MDeC Director,Corporation Communications DivisionのVijayaratnam T.氏

 マレー半島南部とボルネオ島北部にまたがるマレーシアは約2800万人の人口を持つ多民族国家で、1959年にイギリスから独立して以降、スズやゴムを中心とする労働集約型のローテク産業で経済が成り立っていたという。その後、1980年代にハイテク産業への移行を開始し、1990年代には鉄鋼や自動車の工場も進出してきたが、「安い労賃では中国やインドには勝てない」(Vijayaratnam氏)という課題があった。そこで、国策として1995年から知識集約型の産業に移行することを決定し、ICTやマルチメディアの振興を進めるための開発公社MDeC(Multimedia Development Corporation)を設立。マレーシアを国際的な情報ハイウェイのハブとする「MSC(Multimedia Super Corridor) Malaysia」という特区構想を推進するに至ったとのことだ。

 MSC Malaysiaは、インフラや労働力、通信環境などのさまざまな観点でメリットがあるという。Vijayaratnam氏は、「単なる税制面の優遇だけではない。先進国並みの高い知識を備えた人材をローコストで獲得できることが可能だ。周りのアジア諸国に比べ、自然災害が少なく、電力供給も安定している」とアピール。電力に関しては、原発がなく、水力や地熱などが今後導入される予定だという。また、政情が安定しており、法制度が整備されている点も強調。「100%検閲は行なわない。知的財産もきちんと確保している」(Vijayaratnam氏)といった条件も魅力的だという。進出にあたっては政府がバックアップし、窓口となる機関もMDeCのみなので、シンプルだと説明した。

マレーシアのメリットは人材、コスト、環境

 MSC Malaysiaでは、サイバーシティと呼ばれるICT拠点の整備やネットワーク構築を中心に進められている。1996~2003年のフェーズ1では首都のクアラルンプール近郊の工業団地「サイバージャヤ」に50社が入るのみだったが、2004~2010年のフェーズ2では国内のサイバーシティをメッシュ化し、2008年には2500社の誘致に成功した。ICT関連では、デルの生産拠点が有名だが、日本ではNTTコミュニケーションズがフェーズ1の段階からマレーシアへの進出を進めており、データセンターを構築している。

3つのMSC Malaysiaのフェーズ

23に上るMSC Malaysiaのサイバーシティー

 2011年末の段階で国内のサイバーシティは全部で23におよび、「15年前にNTTコミュニケーションズが進出した当時は、現地に猿や蛇もいたが、今や拠点内にスターバックスができるまでになった」(Vijayaratnam氏)とすっかり近代化。2011~2020年のフェーズ3では国際的なICTハブとしての地位を確立していく予定になっている。

中国とインドに続く地位を目指す

 続いて、MDeCのHead of Policy Planning and Advocacy Unit Digital Infrastracture DepartmentのTan Tze Meng氏がデータセンター事業について説明した。

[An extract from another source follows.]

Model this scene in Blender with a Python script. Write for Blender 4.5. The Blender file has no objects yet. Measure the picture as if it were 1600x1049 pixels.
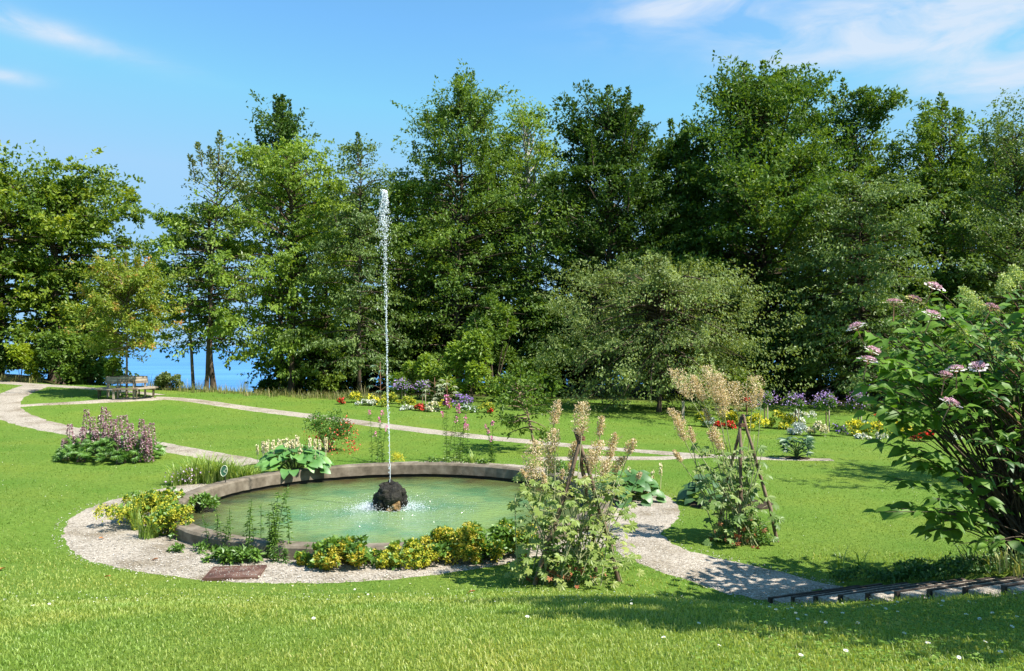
import bpy, math, random
import numpy as np
from mathutils import Vector, Matrix

# ------------------------------------------------------------ camera / light
scene = bpy.context.scene
C = scene.collection
F = 1244.0
CAMZ = 3.0
PITCH = math.atan(15.5 / F)
cam_d = bpy.data.cameras.new('camera')
cam = bpy.data.objects.new('camera', cam_d)
C.objects.link(cam)
cam.location = (0, 0, CAMZ)
cam.rotation_euler = (math.pi / 2 + PITCH, 0, 0)
cam_d.sensor_width = 36
cam_d.lens = F / 1600 * 36
cam_d.clip_start = 0.1
cam_d.clip_end = 60000
scene.camera = cam

SUN_EL = math.radians(52)
SUN_AZ = math.radians(118)                       # clockwise from +Y
sdir = Vector((math.sin(SUN_AZ) * math.cos(SUN_EL), math.cos(SUN_AZ) * math.cos(SUN_EL), math.sin(SUN_EL)))
sun_d = bpy.data.lights.new('sun', 'SUN')
sun_d.energy = 4.2
sun_d.angle = math.radians(0.53)
sun_d.color = (1.0, 0.95, 0.86)
sun = bpy.data.objects.new('sun', sun_d)
C.objects.link(sun)
sun.rotation_euler = (-sdir).to_track_quat('-Z', 'Y').to_euler()

scene.view_settings.view_transform = 'Standard'
scene.view_settings.look = 'None'
scene.view_settings.gamma = 1
scene.view_settings.exposure = 1.3
try:
    scene.view_settings.use_curve_mapping = False
except Exception:
    pass
scene.cycles.max_bounces = 8
scene.cycles.diffuse_bounces = 3
scene.cycles.transmission_bounces = 6
scene.cycles.transparent_max_bounces = 8
scene.cycles.use_denoising = True


def pix_dir(px, py):
    u = (px - 800) / F
    v = (524.5 - py) / F
    c, s = math.cos(PITCH), math.sin(PITCH)
    return np.array([u, c - v * s, s + v * c])


def sky_world():
    w = bpy.data.worlds.new('World')
    scene.world = w
    w.use_nodes = True
    nt = w.node_tree
    N, L = nt.nodes, nt.links
    N.clear()
    out = N.new('ShaderNodeOutputWorld')
    bg = N.new('ShaderNodeBackground')
    bg.inputs[1].default_value = 0.1
    sky = N.new('ShaderNodeTexSky')
    sky.sky_type = 'NISHITA'
    sky.sun_disc = False
    sky.sun_elevation = SUN_EL
    sky.sun_rotation = SUN_AZ
    sky.altitude = 500
    sky.air_density = 1.0
    sky.dust_density = 0.1
    sky.ozone_density = 1.6
    tint = N.new('ShaderNodeMix')
    tint.data_type = 'RGBA'
    tint.blend_type = 'MULTIPLY'
    tint.inputs[0].default_value = 1
    tint.inputs[7].default_value = SKY_TINT
    L.new(sky.outputs[0], tint.inputs[6])
    cap = N.new('ShaderNodeMix')          # a clear blue sky down to the horizon
    cap.data_type = 'RGBA'
    cap.blend_type = 'DARKEN'
    cap.inputs[0].default_value = 1
    L.new(tint.outputs[2], cap.inputs[6])
    cap.inputs[7].default_value = (1.52, 2.72, 4.0, 1)
    tc = N.new('ShaderNodeTexCoord')
    nz = N.new('ShaderNodeTexNoise')
    nz.inputs['Scale'].default_value = 9
    nz.inputs['Detail'].default_value = 9
    nz.inputs['Roughness'].default_value = 0.56
    nz.inputs['Distortion'].default_value = 0.5
    mp = N.new('ShaderNodeMapping')
    mp.inputs['Scale'].default_value = (1, 1, 3.0)
    L.new(tc.outputs['Generated'], mp.inputs['Vector'])
    L.new(mp.outputs[0], nz.inputs['Vector'])

    def math_n(op, a=None, b=None, c=None):
        n = N.new('ShaderNodeMath')
        n.operation = op
        for i, x in enumerate((a, b, c)):
            if x is None:
                continue
            if isinstance(x, (int, float)):
                n.inputs[i].default_value = x
            else:
                L.new(x, n.inputs[i])
        return n.outputs[0]
    # thin cloud banks: each a soft ellipse of directions in the sky, broken up by the noise
    masks = []
    banks = [((45, 40), 0.095, 0.010, -0.13), ((1080, 5), 0.085, 0.024, 0.05), ((1500, 20), 0.22, 0.042, -0.12),
             ((1580, 105), 0.085, 0.034, 0.0), ((1340, 55), 0.09, 0.020, 0.1), ((0, 118), 0.03, 0.006, 0.0),
             ((3200, -900), 0.3, 0.08, 0.1), ((-2400, -900), 0.3, 0.07, 0.0)]
    for (p, ra, rb, sl) in banks:
        d = Vector(pix_dir(*p)).normalized()
        right = d.cross(Vector((0, 0, 1))).normalized()
        up = right.cross(d).normalized()
        r2 = right * math.cos(sl) + up * math.sin(sl)
        u2 = -right * math.sin(sl) + up * math.cos(sl)
        comb = []
        for ax, rr in ((r2, ra), (u2, rb)):
            sub = N.new('ShaderNodeVectorMath'); sub.operation = 'SUBTRACT'
            L.new(tc.outputs['Generated'], sub.inputs[0]); sub.inputs[1].default_value = d
            dp = N.new('ShaderNodeVectorMath'); dp.operation = 'DOT_PRODUCT'
            L.new(sub.outputs[0], dp.inputs[0]); dp.inputs[1].default_value = ax / rr
            comb.append(math_n('POWER', math_n('ABSOLUTE', dp.outputs['Value']), 2.0))
        s = math_n('ADD', comb[0], comb[1])
        masks.append(math_n('EXPONENT', math_n('MULTIPLY', s, -0.9)))
    tot = masks[0]
    for m in masks[1:]:
        tot = math_n('ADD', tot, m)
    tot = math_n('MINIMUM', tot, 1.0)
    k = math_n('MULTIPLY_ADD', nz.outputs[0], 3.6, -1.35)
    k = math_n('MAXIMUM', math_n('MINIMUM', k, 1.0), 0.0)
    k2 = math_n('MULTIPLY', tot, math_n('MULTIPLY_ADD', k, 0.85, 0.10))
    k2 = math_n('MINIMUM', k2, 0.85)
    mix = N.new('ShaderNodeMix')
    mix.data_type = 'RGBA'
    L.new(k2, mix.inputs[0])
    L.new(cap.outputs[2], mix.inputs[6])
    mix.inputs[7].default_value = CLOUD_COL
    L.new(mix.outputs[2], bg.inputs[0])
    L.new(bg.outputs[0], out.inputs[0])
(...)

MDeCのHead of Policy Planning and Advocacy Unit Digital Infrastracture DepartmentのTan Tze Meng氏

 MDeCは2010年からデータセンター事業を積極的に推進しており、2020年までにデータセンターの供給量を今の10倍にあたる500万㎡にまで拡張していくという。現状、マレーシアのデータセンター供給面積は中国、韓国、オーストラリア、シンガポール、台湾、インドの次となり、アジア各国の後塵を拝している。

アジアにおけるデータセンターの動向

NTTコミュニケーションズが自前のデータセンターをかかえる

 しかし、昨今は海外企業の進出が相次ぎ、国内でのICT需要も高まっていることから、データセンターの成長が見込めるとのこと。また、「今までリーダーだった香港やシンガポールには土地がなく、人件費も含め、コストが高くなっている。国土が小さいと、メインはともかく、DRサイトを構築するのが難しい」といった状況もあることから、今後はアジアでのプレゼンスも向上していくと説明した。